Sementara itu di Washington, Presiden Barack Obama dan penasehat seniornya menyaksikan kematian Osama bin Laden, yang

disiarpancarkan dari kamera di helm salah seorang anggota Navy Seal AS. Ketegangan tercermin di gambar yang diambil di ruang situasi Gedung Putih, Obama dengan serius memandang lurus ke depan sementara Menteri Luar Negeri Hillary Clinton dengan gugup menutup mulutnya.

Namun sekarang terbukti tak satu pun keterangan yang diberikan Amerika menyimpan kebenaran.

Tim AS nyaris tak menghadapi perlawanan. Mereka membuat terkejut Osama di satu pintu. Tentara yang terlibat dalam serangan itu pun menjelaskan Osama mundur ke dalam satu kamar, diduga berusaha menemukan senjata tapi belakangan pemimpin Al-Qaida tersebut ditembak tanpa memegang satu senjata pun.
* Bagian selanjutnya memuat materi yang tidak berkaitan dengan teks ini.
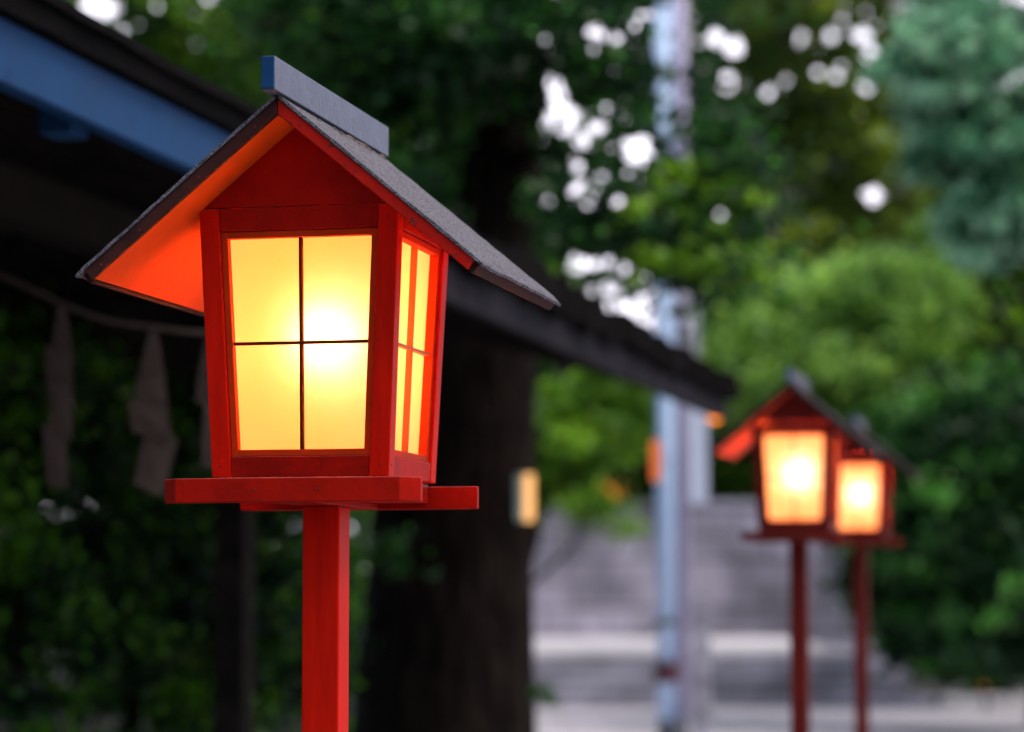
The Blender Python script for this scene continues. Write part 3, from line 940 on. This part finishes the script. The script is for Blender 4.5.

Peristiwa itu mencuatkan tanda-tanya besar mengapa ia tak ditangkap hidup-hidup.

Pembunuhan Osama dan perubahan perincian penting yang diberikan pemerintah Obama juga memicu lahirnya sejumlah teori persekongkolan.

Desas-desus beredar di mana-mana, "bukan cuma di Pakistan --tempat serangan berlangsung-- dan di dunia Arab, tapi juga di Eropa" dan bahkan di AS sendiri, kata Robert Marquand di The Christian Science Monitor.

Sementara itu Damian Thompson mengatakan kepada The Telegraph bahwa fakta yang menyedihkan ialah teori persekongkolan, betapapun bloonnya, memang ada.

Thompson berpendapat orang mesti memperhatikan teori tersebut secara serius, bukan karena semua itu benar, tapi karena semua itu tidak benar dan menarik perhatian di berbagai belahan dunia.

Di antara teori tersebuat adalah Osama bin Laden tidak tewas; Ia masih hidup. Tapi ada teori lain yang menyatakan Osama sudah tewas bertahun-tahun lalu.

"Cuma orang tolol yang percaya mengenai kematian Osama baru-baru ini," kata pegiat anti-perang Cindy Sheehan di lama Facebook.

Yang benar menurut, versi lain, Osama telah tewas selama satu dasawarsa dan mayatnya diawetkan "di es" sampai kematiannya dapat diumumkan "pada saat politik yang tepat. Mayat Osama "dikubur" di laut untuk mencegah siapa pun mengetahui kapan sebenarnya ia meninggal".


Nodai perayaan

Cara Gedung Putih menangani serangan di Abbottabad pada 2 Mei mulai merusak perayaan yang meluap di jalan di berbagai kota besar Amerika, setelah kematian Osama diumumkan. Terlalu banyak keganjilan menandai peristiwa itu.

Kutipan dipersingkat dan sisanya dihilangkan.